Add a few items to fine-tune the process: -we hire as much as we can, the new people must be trained by existing examiners, only do searches in the beginning (while common sense would have them start by examination) and are under an enormous production pressure. -some examiners, particularly less scrupulous ones with very high production figures, are moved around, become team leaders (so that they can explain their colleagues how to increase production) and generally are spread around so that each directorate has a few high producers (and the note at the end of the year is dependent on the ranking within a directorate). -there are still regular transfers of people to technical domains they do not really know -I know at least two examiners who were pushed toward retirement because they rejected too many patents.

So, I may of course be wrong, but I have the feeling that lowering quality is part of a concerted plan. It does not happen by chance, just as it did not happen "by chance" that of 3 people dismissed, all 3 of them were prominent union officials.


What Battistelli has been doing is going to cost literally billions (if not more than a trillion Euros) to Europeans. He is a parasite that enriches himself and his friends while at the same time planting the seeds of patent war and ruin.
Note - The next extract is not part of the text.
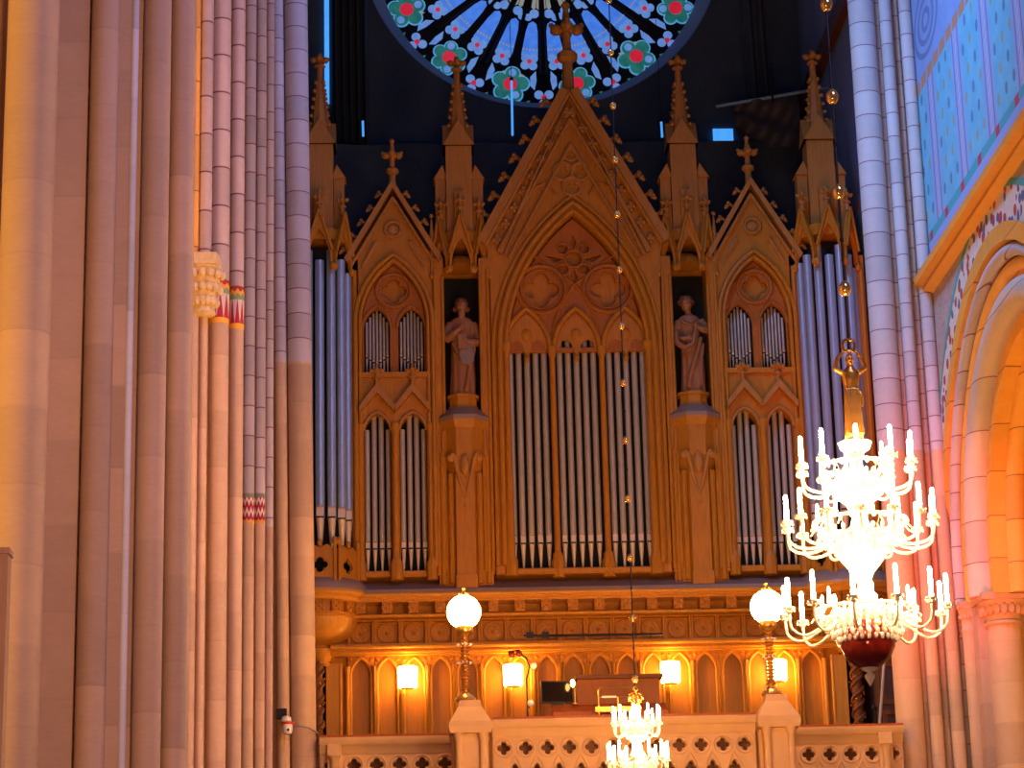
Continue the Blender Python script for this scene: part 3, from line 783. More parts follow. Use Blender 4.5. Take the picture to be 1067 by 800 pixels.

Then there's the UPC -- a combination of low-quality patents and long reach of prosecution (gold mine to abusers, aggressors, and facilitators such as lawyers, who keep promoting it all the time, even days ago in a so-called 'workshop').

"What Battistelli has been doing is going to cost literally billions (if not more than a trillion Euros) to Europeans.""Don't forget that the President and his friends earn considerably more for a work which, at best, can be described as mediocre," one person just wrote, adding a reference to Merkel by saying: "Thank you for all these years. Is there any way we can convince you to come by from time to time?"

A letter to Merkel in German and in English was reproduced here very recently. It's sad that by silence (as in "conspiracy of silence" one might argue) she facilitates a destructive force at the very heart of Europe -- one which without a doubt is going to ruin a lot of Europe's industry and the taken-for-granted leadership.